President Barack Obama
President Barack Obama introduced an executive order aimed at preventing oppressive governments from using technology to target or monitor its citizens. REUTERS

As the New York Times continues to defend its coverage about President Barack Obama's terrorist kill list and the White House's cyber strategy against Iran, the president said it was offensive for people to assume or believe one of his aides leaked the top secret information to the press.

The notion that my White House would purposefully release classified national security information is offensive, it's wrong, Obama said at a press briefing at the White House on Friday in response to a question by the Chicago Tribune's David Jackson.

The United States' use of drones to execute al-Qaeda officials, as well as its use of the Stuxnet computer worm to weaken or destroy Iran's nuclear program, have long been open secrets. Just earlier this week, the Pentagon confirmed that a predator drone in Pakistan killed the terror group's second-in-command, Yahya al-Libi.

But the articles -- a lengthy story about the president's top secret Kill List and another excerpt from author David Sanger's new book about Obama's Secret Wars -- provide an inside look into the two programs via leaked documents, including President Obama's plan to accelerate cyber-attacks on Iran, his hands-on approach to counter-terrorism, and other details.

A group of Congressmen, including Republican Sen. John McCain, condemned the national security leaks and launched an investigation into their source on Wednesday, the Huffington Post reported.
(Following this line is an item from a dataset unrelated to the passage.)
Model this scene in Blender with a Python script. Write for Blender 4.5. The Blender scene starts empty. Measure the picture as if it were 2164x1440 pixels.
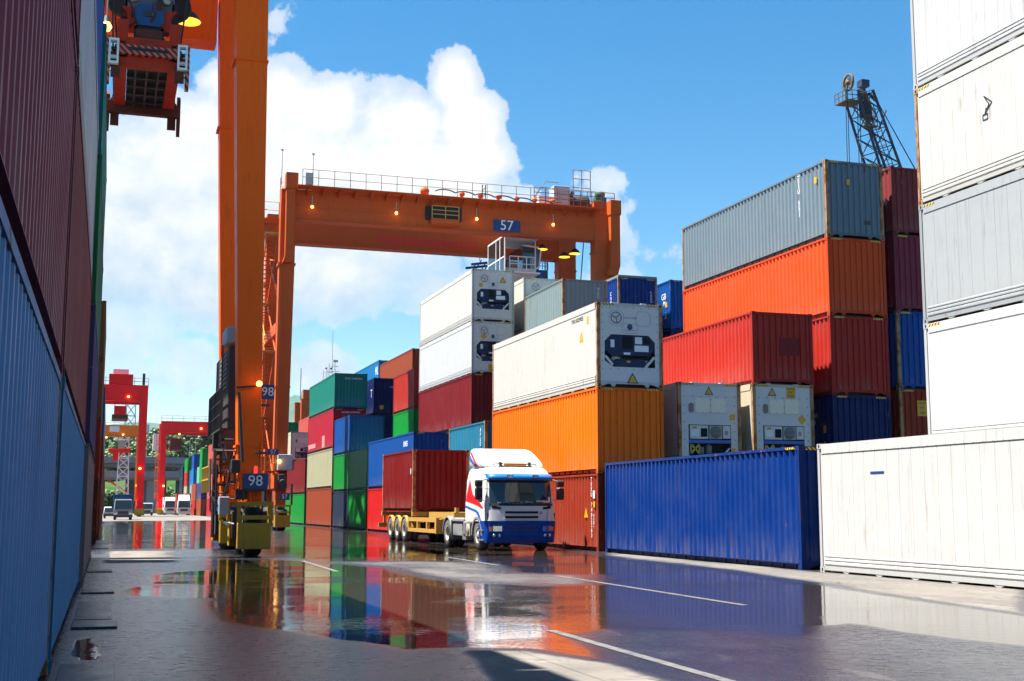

Thanks to the upcoming election, every issue has a little taste of 2012 in it. As the New York Times reports in an article about the controversy and backlash, the two programs have become the heart of a partisan dispute over secrecy, with Congressional Republicans accusing the Obama administration of leaking classified information for political advantage and Democrats lodging their own protests about high-level disclosures.

It was this controversy and backlash the reporter had asked President Obama about during the press conference on Friday. The president refused to comment on the articles themselves but sternly denied his administration had anything to do with the leak, adding that people who illegally leak information will suffer the consequences.

First, I'm not going to comment on the details of what are supposed to be classified items, he said. Second, as commander-in-chief, the issues that you've mentioned touch on our national security or critical issues of war and peace, and they're classified for a reason. Because they're sensitive. Because the people involved may in some cases be endangered with their carrying out of some of these missions.

The president also made a subtle hit at the New York Times for going ahead with the pieces, but kept his comments general.

And when this information or reports, whether true or false, surface on the front page of newspapers, that makes the jobs of folks on the front lines tougher and it makes my job tougher. My policy has been zero tolerance for these leaks and information.